§ Material for this exercise
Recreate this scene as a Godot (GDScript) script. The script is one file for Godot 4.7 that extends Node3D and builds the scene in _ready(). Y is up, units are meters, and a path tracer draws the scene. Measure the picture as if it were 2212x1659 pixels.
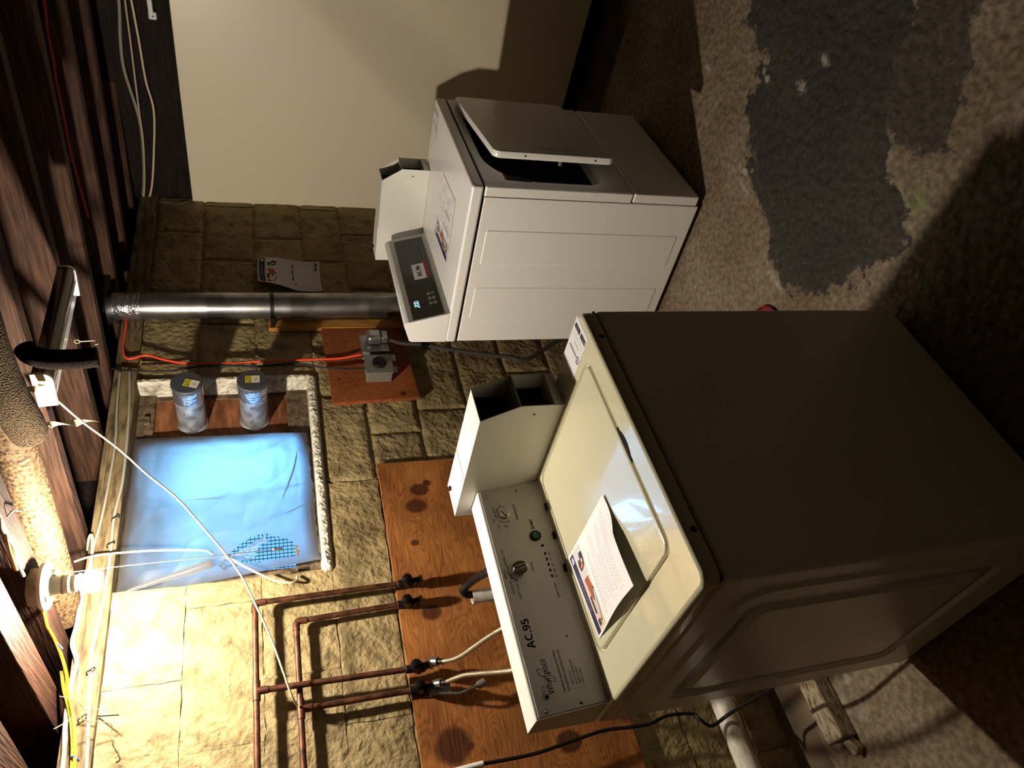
extends Node3D
# Basement laundry: a washer and a dryer in front of a painted block wall with a small window.
# World: x to the right along the back wall (z = 0), y up, z into the room.  The photograph lies on its side, so the camera is rolled.

class MB:
	var v := PackedVector3Array()
	var n := PackedVector3Array()
	var uv := PackedVector2Array()
	var ix := PackedInt32Array()

	func vert(p: Vector3, nn: Vector3, t := Vector2(INF, 0)) -> int:
		v.append(p)
		n.append(nn)
		if t.x == INF:
			var a := nn.abs()
			if a.x > a.y and a.x > a.z:
				t = Vector2(p.z, -p.y)
			elif a.y > a.z:
				t = Vector2(p.x, p.z)
			else:
				t = Vector2(p.x, -p.y)
		uv.append(t)
		return v.size() - 1

	func tri(a: int, b: int, c: int) -> void:
		ix.append(a)
		ix.append(b)
		ix.append(c)

	func poly(pts: Array, nn: Vector3, uvs := []) -> void:  # a flat convex polygon
		var k := []
		for i in pts.size():
			k.append(vert(pts[i], nn, uvs[i] if uvs.size() else Vector2(INF, 0)))
		for i in range(1, pts.size() - 1):
			tri(k[0], k[i], k[i + 1])

	func quad(a: Vector3, b: Vector3, c: Vector3, d: Vector3, out: Vector3, uvs := []) -> void:
		var nn := (b - a).cross(d - a).normalized()
		if nn.length() < .5:
			nn = (c - b).cross(d - b).normalized()
		if nn.dot(out) < 0:
			nn = -nn
		poly([a, b, c, d], nn, uvs)

	func box(c: Vector3, s: Vector3, bs := Basis()) -> void:
		for ax in 3:
			for sg in [-1.0, 1.0]:
				var e := Vector3()
				e[ax] = sg
				var p := Vector3()
				var q := Vector3()
				p[(ax + 1) % 3] = s[(ax + 1) % 3] * .5
				q[(ax + 2) % 3] = s[(ax + 2) % 3] * .5
				var o := e * s[ax] * .5
				poly([c + bs * (o - p - q), c + bs * (o + p - q), c + bs * (o + p + q), c + bs * (o - p + q)], (bs * e).normalized())

	func rbox(c: Vector3, s: Vector3, r: float, bs := Basis(), k := 2) -> void:  # box with rounded edges
		var h := s * .5
		r = minf(r, minf(h.x, minf(h.y, h.z)) * .98)
		for ax in 3:
			var a1 := (ax + 1) % 3
			var a2 := (ax + 2) % 3
			var l1 := []
			var l2 := []
			for i in k + 1:
				var t := r - r * tan(PI / 4 * (1.0 - float(i) / k))
				l1.append(-h[a1] + t)
				l2.append(-h[a2] + t)
			for i in range(k, -1, -1):
				var t := r - r * tan(PI / 4 * (1.0 - float(i) / k))
				l1.append(h[a1] - t)
				l2.append(h[a2] - t)
			for sg in [-1.0, 1.0]:
				var ids := []
				for i in l1.size():
					for j in l2.size():
						var p := Vector3()
						p[ax] = sg * h[ax]
						p[a1] = l1[i]
						p[a2] = l2[j]
						var q := Vector3(clampf(p.x, -h.x + r, h.x - r), clampf(p.y, -h.y + r, h.y - r), clampf(p.z, -h.z + r, h.z - r))
						var d := (p - q).normalized()
						ids.append(vert(c + bs * (q + d * r), bs * d))
				var m := l2.size()
				for i in l1.size() - 1:
					for j in m - 1:
						tri(ids[i * m + j], ids[i * m + m + j], ids[i * m + m + j + 1])
						tri(ids[i * m + j], ids[i * m + m + j + 1], ids[i * m + j + 1])

	func loft(rings: Array, closed := true, flip := false, vscale := 1.0) -> void:  # smooth skin through rings with equal counts
		var m: int = rings[0].size()
		var base := v.size()
		var cols := m + (1 if closed else 0)
		var acc := []
		acc.resize(rings.size() * m)
		acc.fill(Vector3())
		var last := m if closed else m - 1
		for i in rings.size() - 1:
			for j in last:
				var j2 := (j + 1) % m
				var a: Vector3 = rings[i][j]
				var b: Vector3 = rings[i][j2]
				var c: Vector3 = rings[i + 1][j2]
				var d: Vector3 = rings[i + 1][j]
				var g := (c - a).cross(d - b)
				for q in [i * m + j, i * m + j2, (i + 1) * m + j2, (i + 1) * m + j]:
					acc[q] += g
		var cen := Vector3()
		var vote := 0.0
		for r in rings:
			for p in r:
				cen += p
		cen /= float(rings.size() * m)
		for i in rings.size():
			for j in m:
				vote += (acc[i * m + j] as Vector3).dot(rings[i][j] - cen)
		var sg := 1.0 if vote >= 0 else -1.0
		if flip:
			sg = -sg
		var run := 0.0
		for i in rings.size():
			if i:
				run += (rings[i][0] as Vector3).distance_to(rings[i - 1][0])
			var round_ := 0.0
			for j in cols:
				if j:
					round_ += (rings[i][j % m] as Vector3).distance_to(rings[i][j - 1])
				vert(rings[i][j % m], (acc[i * m + j % m] as Vector3).normalized() * sg, Vector2(run, round_) * vscale)
		for i in rings.size() - 1:
			for j in cols - 1:
				var a := base + i * cols + j
				tri(a, a + 1, a + cols + 1)
				tri(a, a + cols + 1, a + cols)

	func fan(ring, out: Vector3) -> void:  # flat cap over a star-shaped ring
		var c := Vector3()
		for p in ring:
			c += p
		c /= float(ring.size())
		var nn := Vector3()
		for i in ring.size():
			nn += (ring[i] - c).cross(ring[(i + 1) % ring.size()] - c)
		nn = nn.normalized()
		if nn.dot(out) < 0:
			nn = -nn
		var k := vert(c, nn)
		var f := []
		for p in ring:
			f.append(vert(p, nn))
		for i in f.size():
			tri(k, f[i], f[(i + 1) % f.size()])

	func steps(rings: Array, out: Vector3, cap := true) -> void:  # hard-edged bands, then a cap
		for i in rings.size() - 1:
			loft([rings[i], rings[i + 1]])
		if cap:
			fan(rings[-1], out)

	func tube(pts: Array, r, sides := 8, caps := true) -> void:
		var rings := []
		var up := Vector3(.123, .87, .41)
		for i in pts.size():
			var d: Vector3 = (pts[mini(i + 1, pts.size() - 1)] - pts[maxi(i - 1, 0)]).normalized()
			var s := d.cross(up).normalized()
			up = s.cross(d).normalized()
			var ring := PackedVector3Array()
			var rad: float = r[i] if r is Array else r
			for k in sides:
				var a := TAU * k / sides
				ring.append(pts[i] + (s * cos(a) + up * sin(a)) * rad)
			rings.append(ring)
		loft(rings)
		if caps:
			fan(rings[0], pts[0] - pts[1])
			fan(rings[-1], pts[-1] - pts[-2])

	func lathe(prof: Array, xf: Transform3D, sides := 20, smooth := false) -> void:  # prof: Vector2(radius, height along the y axis of xf)
		var rings := []
		for p in prof:
			var ring := PackedVector3Array()
			for k in sides:
				var a := TAU * k / sides
				ring.append(xf * Vector3(cos(a) * maxf(p.x, .00001), p.y, sin(a) * maxf(p.x, .00001)))
			rings.append(ring)
		if smooth:
			loft(rings)
		else:
			for i in rings.size() - 1:
				var flat: bool = absf(prof[i].y - prof[i + 1].y) < 1e-6
				var c := xf * Vector3(0, (prof[i].y + prof[i + 1].y) * .5, 0)
				if flat:
					var nn := xf.basis.y * (1.0 if prof[i + 1].x < prof[i].x else -1.0)
					for k in sides:
						var k2 := (k + 1) % sides
						quad(rings[i][k], rings[i][k2], rings[i + 1][k2], rings[i + 1][k], nn)
				else:
					loft([rings[i], rings[i + 1]])
		if prof[0].x > .0001:
			fan(rings[0], xf.basis.y * (-1.0 if prof[0].y <= prof[-1].y else 1.0))
		if prof[-1].x > .0001:
			fan(rings[-1], xf.basis.y * (1.0 if prof[0].y <= prof[-1].y else -1.0))

	func prism(pl: PackedVector2Array, xf: Transform3D, z0: float, z1: float) -> void:  # polygon in the xy plane of xf, thick along its z
		var idx := Geometry2D.triangulate_polygon(pl)
		for side in 2:
			var z := z1 if side else z0
			var nn := xf.basis.z * (1.0 if (z1 > z0) == (side == 1) else -1.0)
			var k := []
			for p in pl:
				k.append(vert(xf * Vector3(p.x, p.y, z), nn.normalized()))
			for i in range(0, idx.size(), 3):
				tri(k[idx[i]], k[idx[i + 1]], k[idx[i + 2]])
		var ccw := not Geometry2D.is_polygon_clockwise(pl)
		for i in pl.size():
			var a := pl[i]
			var b := pl[(i + 1) % pl.size()]
			var o := Vector3(b.y - a.y, a.x - b.x, 0) * (1.0 if ccw else -1.0)
			quad(xf * Vector3(a.x, a.y, z0), xf * Vector3(b.x, b.y, z0), xf * Vector3(b.x, b.y, z1), xf * Vector3(a.x, a.y, z1), xf.basis * o)

	func grid(nu: int, nv: int, f: Callable, skip = null) -> void:  # surface f(u, v), u and v from 0 to 1
		var base := v.size()
		for i in nu + 1:
			for j in nv + 1:
				var u := float(i) / nu
				var w := float(j) / nv
				var e := .002
				var p: Vector3 = f.call(u, w)
				var du: Vector3 = f.call(u + e, w) - f.call(u - e, w)
				var dv: Vector3 = f.call(u, w + e) - f.call(u, w - e)
				vert(p, du.cross(dv).normalized(), Vector2(u, w))
		for i in nu:
			for j in nv:
				if skip != null and skip.call((i + .5) / nu, (j + .5) / nv):
					continue
				var a := base + i * (nv + 1) + j
				tri(a, a + 1, a + nv + 2)
				tri(a, a + nv + 2, a + nv + 1)

	func mesh(o := Vector3()) -> ArrayMesh:
		var p := PackedVector3Array()
		for q in v:
			p.append(q - o)
		for i in range(0, ix.size(), 3):
			var g := (v[ix[i + 1]] - v[ix[i]]).cross(v[ix[i + 2]] - v[ix[i]])
			if g.dot(n[ix[i]] + n[ix[i + 1]] + n[ix[i + 2]]) > 0:
				var t := ix[i]
				ix[i] = ix[i + 1]
				ix[i + 1] = t
		var a := []
		a.resize(Mesh.ARRAY_MAX)
		a[Mesh.ARRAY_VERTEX] = p
		a[Mesh.ARRAY_NORMAL] = n
		a[Mesh.ARRAY_TEX_UV] = uv
		a[Mesh.ARRAY_INDEX] = ix
		var am := ArrayMesh.new()
		am.add_surface_from_arrays(Mesh.PRIMITIVE_TRIANGLES, a)
		return am


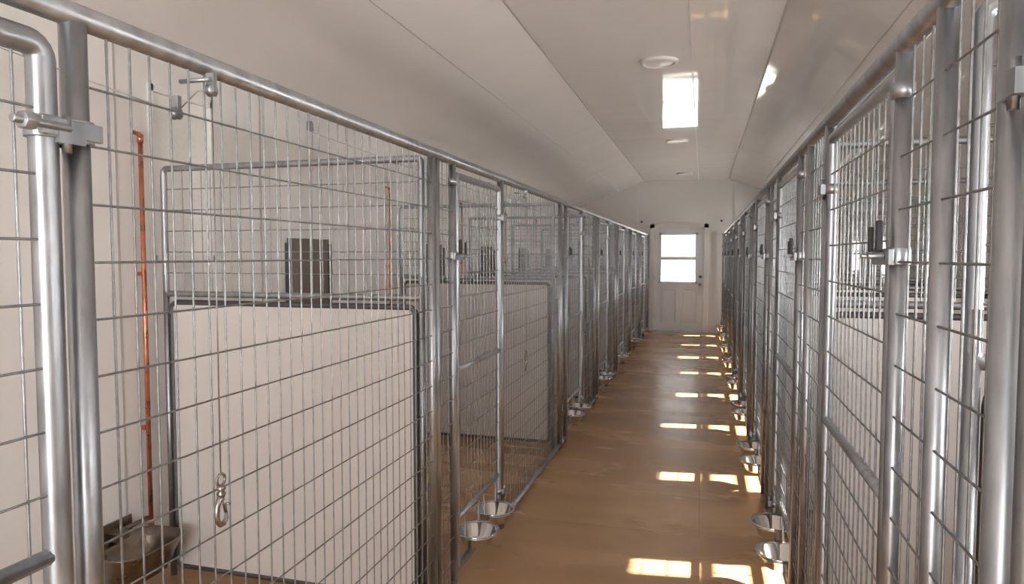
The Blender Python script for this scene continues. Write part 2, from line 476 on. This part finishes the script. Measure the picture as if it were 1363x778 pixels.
# ------------------------------------------------------------------ plumbing / water bowls
for d in LD[1:]:
    e=empty('copper_pipe'); mb=MB(); y=d-.04
    mb.tube((WL+.035,y,.26),(WL+.035,y,2.0),.0105,12)
    for z in (.26,2.0): mb.tube((WL+.035,y,z-.018),(WL+.035,y,z+.018),.0135,12)
    mb.sweep([(WL+.035,y,1.99),(WL+.03,y,2.02),(WL+.002,y,2.03)],.0105,10)
    mb.obj('pipe',M_copper,e)
    mb=MB()
    for z in (.7,1.4): mb.box((WL+.001,y-.016,z-.008),(WL+.03,y+.016,z+.008))
    mb.obj('pipe_clamps',M_copper,e)
    e=empty('automatic_water_bowl'); yc=d-.25; xc=WL+.16
    secs=[(xc-.02,yc,.11,.06,.09),(xc-.01,yc,.13,.09,.125),(xc,yc,.24,.125,.165),(xc,yc,.262,.137,.18),(xc,yc,.268,.139,.184),(xc,yc,.27,.131,.174),(xc,yc,.225,.115,.155),(xc-.01,yc,.145,.08,.115)]
    MB().loft(secs).obj('basin',M_waterer,e)
    mb=MB(); mb.box((WL+.001,yc-.13,.14),(WL+.010,yc+.13,.33)); mb.box((WL+.008,yc-.02,.262),(WL+.075,yc+.05,.30))
    mb.tube((WL+.035,yc+.05,.29),(WL+.035,d-.055,.29),.01,10)
    mb.obj('bracket_and_valve',M_waterer,e,.004)

# ------------------------------------------------------------------ guillotine dog doors, cables, hooks
def dog_door(xw,dirn,yc):
    e=empty('guillotine_dog_door'); X=lambda t:xw+dirn*t
    MB().box((X(.006),yc-.235,.75),(X(.014),yc+.235,1.59)).obj('raised_plate',M_plate,e)
    mb=MB()
    for yy in (yc-.25,yc+.225): mb.box((X(.001),yy,.08),(X(.026),yy+.025,1.56))
    mb.box((X(.001),yc-.25,.08),(X(.026),yc+.25,.11))
    mb.obj('side_channels',M_dark,e)
    MB().box((X(.001),yc-.2,.11),(X(.005),yc+.2,.74)).obj('opening_flap',M_black,e)
def pulley(mb,c,r=.016):
    mb.revolve([(0,-.006),(r,-.006),(r*.75,0),(r,.006),(0,.006)],c,18,'x')
    mb.box((c[0]-.010,c[1]-.005,c[2]-.004),(c[0]+.010,c[1]+.005,c[2]+.035))
def hook(x,y,ztop,zbot):
    e=empty('snap_hook')
    mb=MB()
    mb.sweep([(x,y,ztop),(x,y,zbot+.115)],.0015,6)
    mb.obj('cord',M_wire,e)
    mb=MB()
    n=20
    mb.sweep([(x,y+.013*math.cos(2*math.pi*i/n),zbot+.103+.013*math.sin(2*math.pi*i/n)) for i in range(n)],.0032,8,closed=True,normal=(1,0,0))
    mb.revolve([(0,.09),(.008,.09),(.010,.083),(.006,.078),(.010,.073),(.008,.066),(0,.066)],(x,y,zbot),14)
    pts=[(0,.068),(-.006,.06),(-.013,.048),(-.015,.03),(-.013,.014),(-.004,.004),(.006,.004),(.014,.013),(.014,.026)]
    mb.sweep([(x,y+a,zbot+z) for a,z in pts],[.007,.0065,.006,.006,.006,.006,.006,.005,.004],10,normal=(1,0,0))
    mb.sweep([(x,y+.014,zbot+.024),(x,y+.004,zbot+.066)],.0035,8)
    mb.sweep([(x,y+.011,zbot+.045),(x+.012,y+.014,zbot+.048)],.003,8)
    mb.obj('snap',M_brush,e)
cy=[(1.235,.89)]+[((LD[i]+(LD[i+1] if i+1<len(LD) else 13.5))/2+.1,.80) for i in range(1,len(LD))]
for i,(y,zb) in enumerate(cy):
    dog_door(WL,1,y-.02)
    e=empty('cable_pulley'); mb=MB()
    pulley(mb,(XL+.035,y,1.83),.014); pulley(mb,(XL-.03,y-.03,1.78),.014); pulley(mb,(WL+.03,y,2.29))
    mb.box((WL+.001,y-.012,2.28),(WL+.03,y+.012,2.34))
    mb.tube((XL-.035,y-.01,1.85),(XL+.04,y-.01,1.85),.005,8)
    mb.obj('pulleys',M_galv,e)
    mb=MB()
    mb.tube((XL-.03,y-.03,1.78),(WL+.03,y,2.27),.0015,6)
    mb.tube((WL+.035,y,2.29),(WL+.035,y-.02,1.58),.0015,6)
    mb.sweep([(XL-.03,y-.03,1.78),(XL+.0,y,1.83),(XL+.035,y,1.83)],.0015,6)
    mb.obj('cables',M_wire,e)
    hook(XL+.036,y,1.83,zb)
for x in (-1.17,.33):
    e=empty('wall_pulley'); mb=MB()
    mb.box((x-.012,YF-.03,2.14),(x+.012,YF,2.165)); mb.revolve([(0,-.01),(.02,-.01),(.016,0),(.02,.01),(0,.01)],(x,YF-.04,2.15),16,'y')
    mb.obj('wheel',M_dark,e)

# ------------------------------------------------------------------ lights
sd=Vector((-1,-.12,-.80)).normalized()
L=bpy.data.lights.new('sun','SUN'); L.energy=60; L.angle=.014; L.color=(1,.94,.84)
o=bpy.data.objects.new('sun',L); scene.collection.objects.link(o)
o.rotation_euler=sd.to_track_quat('-Z','Y').to_euler()
def area(name,loc,d,sx,sy,en,col=(1,1,1)):
    L=bpy.data.lights.new(name,'AREA'); L.shape='RECTANGLE'; L.size=sx; L.size_y=sy; L.energy=en; L.color=col
    o=bpy.data.objects.new(name,L); scene.collection.objects.link(o); o.location=loc
    o.rotation_euler=Vector(d).to_track_quat('-Z','Z' if abs(d[2])<.5 else 'Y').to_euler(); return o
for (a,b,c,d) in rw:
    area('window_fill',(WRT+.14,(a+b)/2,(c+d)/2),(-1,0,.2),.33,.62,46,(1,.985,.97))  # added lamp outside each right window, tilted up to brighten the ceiling
for (a,b,c,d) in lw:
    area('window_fill',(WL-.10,(a+b)/2,(c+d)/2),(1,0,-.05),.36,.7,10,(1,.99,.98))  # added fill lamp behind each left window
area('window_fill',(-.335,YB-.14,1.2),(0,1,.2),2.2,1.75,150,(1,.985,.97))  # added fill lamp behind the camera, outside the rear opening

w=bpy.data.worlds.new('sky'); scene.world=w; w.use_nodes=True
bg=w.node_tree.nodes['Background']; bg.inputs[0].default_value=(.97,.985,1,1); bg.inputs[1].default_value=2.0

# ------------------------------------------------------------------ camera
cam=bpy.data.cameras.new('camera'); cam.sensor_width=36; cam.lens=907/1363*36; cam.clip_start=.02
co=bpy.data.objects.new('camera',cam); scene.collection.objects.link(co)
co.location=(0,0,1.48); co.rotation_euler=((90-3.03)*D2R,0,15.64*D2R)
scene.camera=co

§ Exercise aim
Your task is to transcribe only the lines from the line containing "The Blender Python" through the line containing "mb.obj('bracket_and_valve',M_waterer,e,.004)", word for word.

§ Expected output
The Blender Python script for this scene continues. Write part 2, from line 476 on. This part finishes the script. Measure the picture as if it were 1363x778 pixels.
# ------------------------------------------------------------------ plumbing / water bowls
for d in LD[1:]:
    e=empty('copper_pipe'); mb=MB(); y=d-.04
    mb.tube((WL+.035,y,.26),(WL+.035,y,2.0),.0105,12)
    for z in (.26,2.0): mb.tube((WL+.035,y,z-.018),(WL+.035,y,z+.018),.0135,12)
    mb.sweep([(WL+.035,y,1.99),(WL+.03,y,2.02),(WL+.002,y,2.03)],.0105,10)
    mb.obj('pipe',M_copper,e)
    mb=MB()
    for z in (.7,1.4): mb.box((WL+.001,y-.016,z-.008),(WL+.03,y+.016,z+.008))
    mb.obj('pipe_clamps',M_copper,e)
    e=empty('automatic_water_bowl'); yc=d-.25; xc=WL+.16
    secs=[(xc-.02,yc,.11,.06,.09),(xc-.01,yc,.13,.09,.125),(xc,yc,.24,.125,.165),(xc,yc,.262,.137,.18),(xc,yc,.268,.139,.184),(xc,yc,.27,.131,.174),(xc,yc,.225,.115,.155),(xc-.01,yc,.145,.08,.115)]
    MB().loft(secs).obj('basin',M_waterer,e)
    mb=MB(); mb.box((WL+.001,yc-.13,.14),(WL+.010,yc+.13,.33)); mb.box((WL+.008,yc-.02,.262),(WL+.075,yc+.05,.30))
    mb.tube((WL+.035,yc+.05,.29),(WL+.035,d-.055,.29),.01,10)
    mb.obj('bracket_and_valve',M_waterer,e,.004)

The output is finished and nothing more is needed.